Cn la puerta del Aulario Norte los estudiantes se abrazan como si fueran viajeros a punto de partir en una estación de tren. Y en realidad lo son, aunque no lo saben. Esa es la belleza de la adolescencia, su misterio y grandeza, la candidez con la que ignora su condena cuando ya ha sido dictada. Tras el último examen caerá el telón.

Son días extraños y agitados. Llueve por la mañana, pero sale el sol a media tarde e inunda el salón de una luz dorada, cálida y acogedora. Desde la terraza me llegan las risas de mis hijas, que repasan con un amigo los apuntes, recitando y memorizando (por supuesto) los resúmenes de los temas. Toca Lengua y Literatura: «La figura del poeta Rubén Darío es clave en la difusión del modernismo con obras como Azul, poblada de cisnes, hadas, princesas y seres mitológicos como faunos, centauros y ninfas...». A él lo veo de espaldas, el cuello largo inclinado sobre la mesa, a ellas de frente, concentradas, la piel lisa y todavía pálida de antes del verano. Vistos a través de los visillos en esta tarde suave parece una escena de Eric Rohmer.

Esa luz me devuelve los lejanos días de la Selectividad, de los que tan poco recuerdo. Las tardes eternas y quietas en casa estudiando entre partido y partido de la Eurocopa de Michel Platini (¡ay, Arconada!), el instante en el que hacíamos cola para entrar en el aula, repentinamente calmados por la compañía de los amigos, la fatídica mañana en la que recogimos la cartulina blanca con las notas... Son apenas escenas de relleno para aquellos otros momentos que sí siento todavía palpitantes a través del tiempo, cuando sentados en la hierba al sol nos hacíamos fotos y reíamos como si fuera un día más de instituto, sabiendo sin saberlo que era el último. El orgullo del amor, todopoderoso en su cénit, capaz de cubrir de risas como polvo de oro la mesa de los apuntes en la biblioteca. No puedo imaginar otra escena de mayor esplendor.

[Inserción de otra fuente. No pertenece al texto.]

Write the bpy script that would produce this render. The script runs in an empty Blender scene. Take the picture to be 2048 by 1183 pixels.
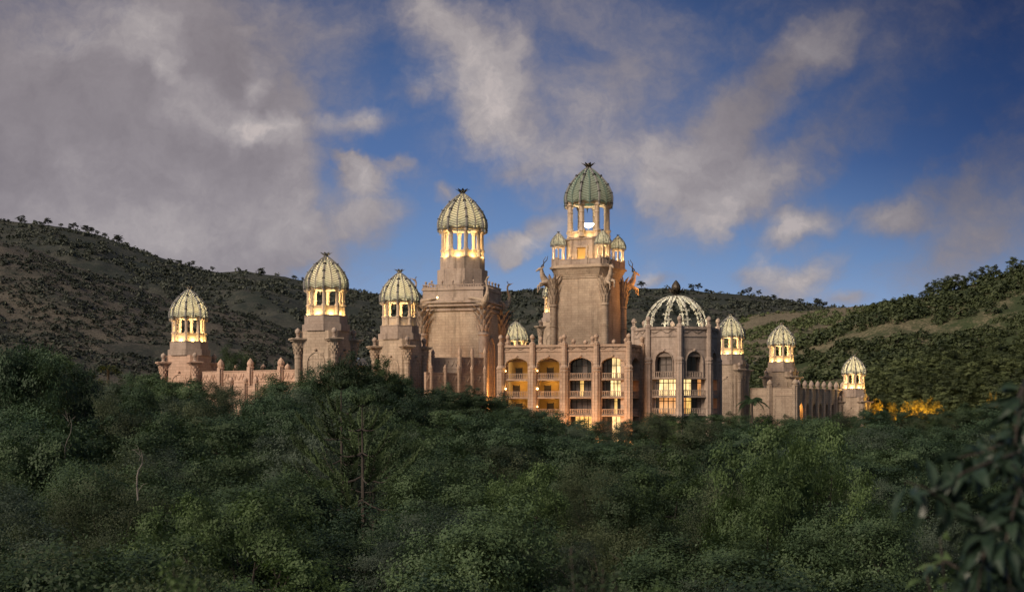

Días todavía no tocados por el destino. La antesala del gran viaje en el que se irán desprendiendo, poco a poco, todas las palabras memorizadas, y el polvo de oro se desvanecerá. El telón se reabrirá para nuevos actos sobre un escenario cada vez más árido, oscuro e incomprensible, lleno de cosas inservibles, entre las que solo brillará, si conservamos su recuerdo, la luz de los cisnes de Rubén Darío.